>>
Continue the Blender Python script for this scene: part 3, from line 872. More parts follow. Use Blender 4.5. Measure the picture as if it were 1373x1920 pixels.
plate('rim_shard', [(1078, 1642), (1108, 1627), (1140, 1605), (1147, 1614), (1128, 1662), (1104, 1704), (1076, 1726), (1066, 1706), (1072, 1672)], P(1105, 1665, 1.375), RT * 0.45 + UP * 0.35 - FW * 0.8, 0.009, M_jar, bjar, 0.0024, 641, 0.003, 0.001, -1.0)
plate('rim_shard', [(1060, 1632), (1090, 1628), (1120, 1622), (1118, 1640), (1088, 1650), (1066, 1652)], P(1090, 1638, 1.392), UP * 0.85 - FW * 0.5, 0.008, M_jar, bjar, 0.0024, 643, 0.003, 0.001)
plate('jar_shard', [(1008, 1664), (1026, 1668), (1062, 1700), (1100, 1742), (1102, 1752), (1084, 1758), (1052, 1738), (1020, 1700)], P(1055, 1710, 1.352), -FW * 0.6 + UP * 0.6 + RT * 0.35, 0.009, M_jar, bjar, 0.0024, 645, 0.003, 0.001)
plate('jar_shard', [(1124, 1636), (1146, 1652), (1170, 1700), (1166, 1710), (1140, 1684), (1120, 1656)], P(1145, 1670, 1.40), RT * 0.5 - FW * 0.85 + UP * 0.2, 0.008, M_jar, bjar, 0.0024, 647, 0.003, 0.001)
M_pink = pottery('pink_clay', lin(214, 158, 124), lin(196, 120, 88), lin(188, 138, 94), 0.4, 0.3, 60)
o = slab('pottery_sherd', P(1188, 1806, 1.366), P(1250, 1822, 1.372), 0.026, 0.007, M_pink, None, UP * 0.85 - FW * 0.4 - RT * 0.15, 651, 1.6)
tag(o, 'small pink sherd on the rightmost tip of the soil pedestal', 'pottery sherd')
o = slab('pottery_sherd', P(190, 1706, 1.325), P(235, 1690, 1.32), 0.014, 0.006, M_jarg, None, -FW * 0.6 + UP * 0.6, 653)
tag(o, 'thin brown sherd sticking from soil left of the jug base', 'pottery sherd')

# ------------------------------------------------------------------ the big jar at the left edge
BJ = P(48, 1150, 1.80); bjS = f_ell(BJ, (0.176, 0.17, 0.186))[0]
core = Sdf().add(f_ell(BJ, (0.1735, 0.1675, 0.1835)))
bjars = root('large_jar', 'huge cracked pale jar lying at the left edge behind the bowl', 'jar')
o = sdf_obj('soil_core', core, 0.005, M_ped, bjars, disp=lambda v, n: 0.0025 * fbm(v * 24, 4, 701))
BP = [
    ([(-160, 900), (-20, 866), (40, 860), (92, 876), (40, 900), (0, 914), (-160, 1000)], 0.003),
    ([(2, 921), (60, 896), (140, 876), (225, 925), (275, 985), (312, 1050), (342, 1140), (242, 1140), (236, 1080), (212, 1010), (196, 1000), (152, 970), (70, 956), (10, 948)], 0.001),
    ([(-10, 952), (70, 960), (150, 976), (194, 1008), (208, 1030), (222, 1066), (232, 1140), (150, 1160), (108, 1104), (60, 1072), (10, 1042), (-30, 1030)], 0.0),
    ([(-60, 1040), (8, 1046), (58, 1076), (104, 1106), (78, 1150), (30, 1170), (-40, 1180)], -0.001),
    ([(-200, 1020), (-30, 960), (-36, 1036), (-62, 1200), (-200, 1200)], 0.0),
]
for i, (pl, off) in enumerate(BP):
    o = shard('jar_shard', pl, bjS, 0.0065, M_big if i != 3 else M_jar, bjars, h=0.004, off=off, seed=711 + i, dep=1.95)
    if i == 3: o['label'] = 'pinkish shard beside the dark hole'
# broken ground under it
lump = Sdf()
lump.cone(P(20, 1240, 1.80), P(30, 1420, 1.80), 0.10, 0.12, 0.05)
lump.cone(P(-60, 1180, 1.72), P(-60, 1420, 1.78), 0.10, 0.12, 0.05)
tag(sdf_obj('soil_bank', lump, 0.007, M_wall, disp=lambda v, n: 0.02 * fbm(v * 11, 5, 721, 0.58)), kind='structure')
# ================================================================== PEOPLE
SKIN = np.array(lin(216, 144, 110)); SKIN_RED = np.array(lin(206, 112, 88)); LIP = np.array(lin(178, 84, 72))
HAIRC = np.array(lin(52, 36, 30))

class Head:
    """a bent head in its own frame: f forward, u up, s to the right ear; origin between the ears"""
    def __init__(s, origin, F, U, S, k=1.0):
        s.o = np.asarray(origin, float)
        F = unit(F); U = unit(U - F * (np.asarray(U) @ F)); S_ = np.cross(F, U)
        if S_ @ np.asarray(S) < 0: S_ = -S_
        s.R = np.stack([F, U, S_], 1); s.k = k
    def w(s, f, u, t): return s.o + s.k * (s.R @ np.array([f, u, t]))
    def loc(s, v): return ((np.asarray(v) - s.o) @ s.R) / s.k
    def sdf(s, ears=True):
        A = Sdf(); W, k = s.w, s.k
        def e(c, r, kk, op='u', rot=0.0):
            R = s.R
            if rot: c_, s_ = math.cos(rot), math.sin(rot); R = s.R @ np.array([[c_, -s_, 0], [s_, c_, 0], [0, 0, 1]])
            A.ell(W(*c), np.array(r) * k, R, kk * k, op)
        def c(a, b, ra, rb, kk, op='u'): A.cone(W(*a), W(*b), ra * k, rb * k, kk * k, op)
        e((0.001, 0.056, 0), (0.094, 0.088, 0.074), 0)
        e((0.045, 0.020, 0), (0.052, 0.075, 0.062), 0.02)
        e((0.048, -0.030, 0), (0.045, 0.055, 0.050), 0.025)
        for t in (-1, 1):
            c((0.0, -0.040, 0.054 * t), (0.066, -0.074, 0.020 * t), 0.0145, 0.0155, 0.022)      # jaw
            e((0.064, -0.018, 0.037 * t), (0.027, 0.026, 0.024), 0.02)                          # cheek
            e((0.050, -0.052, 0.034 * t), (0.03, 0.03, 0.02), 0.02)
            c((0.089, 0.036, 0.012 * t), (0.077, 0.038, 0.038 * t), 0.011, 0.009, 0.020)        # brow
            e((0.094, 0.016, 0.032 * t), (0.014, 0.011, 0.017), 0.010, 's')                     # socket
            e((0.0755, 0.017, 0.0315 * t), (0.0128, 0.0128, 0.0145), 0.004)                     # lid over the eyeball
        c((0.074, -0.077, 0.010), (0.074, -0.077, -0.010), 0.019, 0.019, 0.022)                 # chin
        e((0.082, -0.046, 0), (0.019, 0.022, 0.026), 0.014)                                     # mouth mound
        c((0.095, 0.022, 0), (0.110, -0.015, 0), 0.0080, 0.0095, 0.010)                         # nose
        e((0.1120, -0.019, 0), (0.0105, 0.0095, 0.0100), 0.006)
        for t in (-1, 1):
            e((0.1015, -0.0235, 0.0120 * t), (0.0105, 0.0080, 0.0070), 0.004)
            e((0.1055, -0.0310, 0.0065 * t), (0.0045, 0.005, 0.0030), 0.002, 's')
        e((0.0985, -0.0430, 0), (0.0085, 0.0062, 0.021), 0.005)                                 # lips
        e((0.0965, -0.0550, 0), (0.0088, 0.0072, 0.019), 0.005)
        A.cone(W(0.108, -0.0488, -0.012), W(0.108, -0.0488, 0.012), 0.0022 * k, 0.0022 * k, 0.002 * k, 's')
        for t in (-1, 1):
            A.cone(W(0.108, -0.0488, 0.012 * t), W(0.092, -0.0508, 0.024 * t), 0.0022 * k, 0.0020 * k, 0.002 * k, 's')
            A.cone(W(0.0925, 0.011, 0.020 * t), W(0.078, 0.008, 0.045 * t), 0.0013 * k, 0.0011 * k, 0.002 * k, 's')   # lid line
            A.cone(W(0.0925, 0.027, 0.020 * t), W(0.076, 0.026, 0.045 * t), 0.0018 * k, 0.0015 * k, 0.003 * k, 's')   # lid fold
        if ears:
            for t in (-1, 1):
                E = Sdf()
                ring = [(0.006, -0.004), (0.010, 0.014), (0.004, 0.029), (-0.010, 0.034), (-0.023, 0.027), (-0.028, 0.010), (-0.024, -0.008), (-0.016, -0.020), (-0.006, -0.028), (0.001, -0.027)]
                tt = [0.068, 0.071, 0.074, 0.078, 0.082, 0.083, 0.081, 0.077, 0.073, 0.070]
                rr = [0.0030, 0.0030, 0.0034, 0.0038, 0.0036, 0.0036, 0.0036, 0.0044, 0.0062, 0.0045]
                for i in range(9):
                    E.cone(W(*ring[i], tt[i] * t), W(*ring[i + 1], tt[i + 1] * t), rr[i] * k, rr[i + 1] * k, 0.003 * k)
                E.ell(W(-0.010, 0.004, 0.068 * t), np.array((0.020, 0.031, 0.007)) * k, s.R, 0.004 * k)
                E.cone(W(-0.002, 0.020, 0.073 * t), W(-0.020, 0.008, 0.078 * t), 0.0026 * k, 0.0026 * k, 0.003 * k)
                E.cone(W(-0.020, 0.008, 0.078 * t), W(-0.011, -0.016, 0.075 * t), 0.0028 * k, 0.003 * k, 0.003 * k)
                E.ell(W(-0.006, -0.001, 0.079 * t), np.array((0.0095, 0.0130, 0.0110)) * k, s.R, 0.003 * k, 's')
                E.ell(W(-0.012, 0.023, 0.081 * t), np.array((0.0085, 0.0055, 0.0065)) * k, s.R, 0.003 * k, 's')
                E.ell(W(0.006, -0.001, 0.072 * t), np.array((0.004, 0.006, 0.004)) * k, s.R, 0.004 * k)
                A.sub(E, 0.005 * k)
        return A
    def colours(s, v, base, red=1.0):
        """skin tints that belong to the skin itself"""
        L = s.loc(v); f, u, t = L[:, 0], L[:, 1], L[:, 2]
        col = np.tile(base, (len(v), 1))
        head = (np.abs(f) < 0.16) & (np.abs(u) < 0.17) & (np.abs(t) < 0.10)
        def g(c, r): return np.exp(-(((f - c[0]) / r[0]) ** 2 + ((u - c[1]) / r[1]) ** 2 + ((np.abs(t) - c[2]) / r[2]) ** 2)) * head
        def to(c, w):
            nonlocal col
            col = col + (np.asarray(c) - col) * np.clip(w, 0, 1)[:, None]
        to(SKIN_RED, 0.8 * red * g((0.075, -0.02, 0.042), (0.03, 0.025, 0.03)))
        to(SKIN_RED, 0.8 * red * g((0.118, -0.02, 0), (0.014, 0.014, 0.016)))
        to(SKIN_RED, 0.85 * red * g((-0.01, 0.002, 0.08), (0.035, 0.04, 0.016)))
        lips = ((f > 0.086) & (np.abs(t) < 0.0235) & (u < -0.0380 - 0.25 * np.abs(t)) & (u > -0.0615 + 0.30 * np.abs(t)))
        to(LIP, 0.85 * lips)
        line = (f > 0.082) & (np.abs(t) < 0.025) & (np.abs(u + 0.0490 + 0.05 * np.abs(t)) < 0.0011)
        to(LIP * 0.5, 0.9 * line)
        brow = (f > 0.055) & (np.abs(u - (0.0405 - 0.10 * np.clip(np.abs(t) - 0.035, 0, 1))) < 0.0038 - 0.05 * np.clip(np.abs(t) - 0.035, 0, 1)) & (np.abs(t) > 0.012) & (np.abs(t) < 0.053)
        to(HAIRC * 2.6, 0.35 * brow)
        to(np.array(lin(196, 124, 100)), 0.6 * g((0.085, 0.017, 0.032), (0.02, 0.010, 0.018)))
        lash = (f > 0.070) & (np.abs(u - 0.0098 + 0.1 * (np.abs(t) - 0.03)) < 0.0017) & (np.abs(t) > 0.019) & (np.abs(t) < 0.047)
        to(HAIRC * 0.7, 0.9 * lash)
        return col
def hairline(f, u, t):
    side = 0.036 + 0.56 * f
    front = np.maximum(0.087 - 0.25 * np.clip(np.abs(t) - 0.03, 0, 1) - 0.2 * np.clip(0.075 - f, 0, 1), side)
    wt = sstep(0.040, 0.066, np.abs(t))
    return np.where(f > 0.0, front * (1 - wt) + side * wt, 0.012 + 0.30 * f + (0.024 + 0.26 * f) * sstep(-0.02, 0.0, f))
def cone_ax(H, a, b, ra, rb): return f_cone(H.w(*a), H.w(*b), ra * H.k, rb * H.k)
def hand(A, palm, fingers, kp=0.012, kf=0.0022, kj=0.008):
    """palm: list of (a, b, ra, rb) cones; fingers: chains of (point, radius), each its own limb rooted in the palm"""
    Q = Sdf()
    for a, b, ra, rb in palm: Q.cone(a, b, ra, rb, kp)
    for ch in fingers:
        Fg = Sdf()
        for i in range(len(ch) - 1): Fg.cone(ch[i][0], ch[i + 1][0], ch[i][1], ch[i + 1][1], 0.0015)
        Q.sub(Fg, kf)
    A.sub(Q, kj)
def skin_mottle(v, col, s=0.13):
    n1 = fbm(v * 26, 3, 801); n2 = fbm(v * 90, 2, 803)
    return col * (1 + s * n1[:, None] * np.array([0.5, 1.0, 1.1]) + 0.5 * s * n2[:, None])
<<
§ **SET TASK**: Scan the material above for the string "from" and return the lines that hold it.

§ **TASK OUTPUT**:
Continue the Blender Python script for this scene: part 3, from line 872. More parts follow. Use Blender 4.5. Measure the picture as if it were 1373x1920 pixels.
tag(o, 'thin brown sherd sticking from soil left of the jug base', 'pottery sherd')